O Sal da Terra não é tanto um filme sobre o trabalho de Sebastião Salgado, mas um filme sobre Sebastião Salgado. É sua narrativa pessoal – sua trajetória de herói – que é fim e princípio aqui, e seu trabalho é apenas o veículo que permitiu que essa experiência fosse vivida e, posteriormente, transformada em narrativa. Se a narração em voz over tenta dar os nomes (ou melhor, as histórias) que as fotografias não suportavam, o filme se voluntaria em, novamente, empurrar esses anônimos para a vala comum da História: aqui, eles servem apenas como incorporações de sentimentos maiúsculos – a Miséria; a Fome; o Mal; a Guerra – com os quais o Herói se confronta, e cujas cicatrizes são a matéria-prima de seu enriquecimento espiritual. Com esse simples deslocamento, os protagonistas das fotos são transformados nos antagonistas do filme, jogando luz ainda mais incômoda sobre uma hipótese permanente: seria o virtuosismo de Salgado o único protagonista de seu próprio trabalho?
“Mas o espetacular é parte integrante das narrativas religiosas pelas quais o sofrimento, ao longo da maior parte da história Ocidental, é compreendido”, escreveu Susan Sontag, no mesmo Regarding the Pain of Others. O sofrimento que interessa ao filme, é o do próprio Sebastião Salgado, pois este é o único sofrimento perfeitamente sublimável no renascimento final, como o epílogo sobre o Instituto Terra metaforiza: apesar da devastação, é sempre possível tomar a pena e escrever sua redenção de próprio punho.
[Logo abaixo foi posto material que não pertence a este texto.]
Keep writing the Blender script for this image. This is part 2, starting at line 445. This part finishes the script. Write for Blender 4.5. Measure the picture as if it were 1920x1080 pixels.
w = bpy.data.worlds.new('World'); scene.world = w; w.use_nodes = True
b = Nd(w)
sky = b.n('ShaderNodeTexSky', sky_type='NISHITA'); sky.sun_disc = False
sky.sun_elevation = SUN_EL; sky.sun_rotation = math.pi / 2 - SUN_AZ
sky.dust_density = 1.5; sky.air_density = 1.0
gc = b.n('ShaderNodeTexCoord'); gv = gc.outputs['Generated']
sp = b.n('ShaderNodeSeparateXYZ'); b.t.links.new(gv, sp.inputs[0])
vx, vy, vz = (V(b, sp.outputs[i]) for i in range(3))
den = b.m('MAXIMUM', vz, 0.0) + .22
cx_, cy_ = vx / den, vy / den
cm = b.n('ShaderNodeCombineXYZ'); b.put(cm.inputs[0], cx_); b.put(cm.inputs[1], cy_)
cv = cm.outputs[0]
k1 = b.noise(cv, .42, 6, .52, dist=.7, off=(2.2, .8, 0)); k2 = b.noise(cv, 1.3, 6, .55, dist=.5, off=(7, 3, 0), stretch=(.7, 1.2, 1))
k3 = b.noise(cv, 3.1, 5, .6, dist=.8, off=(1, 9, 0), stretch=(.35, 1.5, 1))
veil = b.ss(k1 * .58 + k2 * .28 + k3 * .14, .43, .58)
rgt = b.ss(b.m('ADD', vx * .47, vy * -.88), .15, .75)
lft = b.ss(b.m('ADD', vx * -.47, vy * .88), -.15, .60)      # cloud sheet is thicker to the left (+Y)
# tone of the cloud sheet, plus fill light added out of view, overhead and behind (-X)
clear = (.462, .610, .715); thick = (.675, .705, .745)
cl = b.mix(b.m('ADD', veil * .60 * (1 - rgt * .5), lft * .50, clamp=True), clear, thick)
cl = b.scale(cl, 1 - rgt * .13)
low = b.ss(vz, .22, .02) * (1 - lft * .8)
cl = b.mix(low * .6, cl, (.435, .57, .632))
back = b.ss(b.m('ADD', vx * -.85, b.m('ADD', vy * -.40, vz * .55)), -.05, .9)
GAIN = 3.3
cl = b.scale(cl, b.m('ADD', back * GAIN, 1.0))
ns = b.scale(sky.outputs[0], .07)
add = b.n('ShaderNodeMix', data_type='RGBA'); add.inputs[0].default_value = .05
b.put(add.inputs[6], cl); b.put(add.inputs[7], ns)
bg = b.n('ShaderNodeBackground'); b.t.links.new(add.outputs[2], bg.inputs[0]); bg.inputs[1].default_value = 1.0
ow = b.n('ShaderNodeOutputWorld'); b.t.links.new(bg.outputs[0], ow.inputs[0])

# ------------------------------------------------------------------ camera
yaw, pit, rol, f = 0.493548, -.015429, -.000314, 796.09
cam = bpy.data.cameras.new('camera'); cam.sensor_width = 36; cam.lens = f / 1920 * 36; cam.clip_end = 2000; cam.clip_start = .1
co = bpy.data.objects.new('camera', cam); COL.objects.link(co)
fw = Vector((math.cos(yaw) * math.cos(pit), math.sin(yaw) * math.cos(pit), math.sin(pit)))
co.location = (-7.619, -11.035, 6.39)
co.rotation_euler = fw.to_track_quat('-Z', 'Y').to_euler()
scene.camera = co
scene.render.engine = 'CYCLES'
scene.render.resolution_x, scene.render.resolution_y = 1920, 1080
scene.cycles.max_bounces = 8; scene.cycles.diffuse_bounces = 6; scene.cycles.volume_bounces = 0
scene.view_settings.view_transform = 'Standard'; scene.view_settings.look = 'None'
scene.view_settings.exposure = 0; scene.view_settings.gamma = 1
De trás pra frente, conta-se uma história perfeita e sem crises – do começo supostamente humilde ao exílio conveniente de um doutorado em Economia no exterior; dos ideais de esquerda à integridade incontornável de quem se permite jogar tudo às favas e começar de novo; o primeiro amor que traz, convenientemente, a primeira câmera e a primeira fotografia; o pai ausente pelos imperativos de um trabalho nobre que termina viajando ao lado do filho, em aventuras compartilhadas em filmes e fotos, restaurando uma familiaridade entre Sebastião filho e pai, via Terra – de moral clara e pura, do coração bom maculado pela sujeira do mundo que, ainda assim, se oferece (e melhor ainda que quase por acaso) ao sacrifício de limpá-lo.
Em um dos relatos sobre suas viagens pela América Latina, Sebastião Salgado diz ter sido confundido com Jesus Cristo por um missionário local. É um momento de tamanha transparência em sua falta de pudor que chega a ser desconcertante, não só por fundamentar a auto-reverência delirante do discurso de Sebastião Salgado, mas por expor, de maneira absolutamente transparente, a estrutura narrativa que os diretores usam para enquadrar sua vida. A lógica sebastianista impera, aliada à sabedoria das coincidências (calha do fotógrafo se chamar Sebastião, numa dessas manobras de roteiro que a vida larga mão, questionando sua própria verossimilhança) e à culpa cristã do documentário ressentido por se ver diante de uma vida que nem sempre cabe em uma estrutura de três atos. Com essa sequência de violações, de redenções por reduções, resta assumir a insuficiência de qualquer genealogia neste jogo de cartas marcadas e a impotência do crítico quando encontra filmes que não precisam sequer ser vistos: a dignidade, por princípio, passou longe daqui.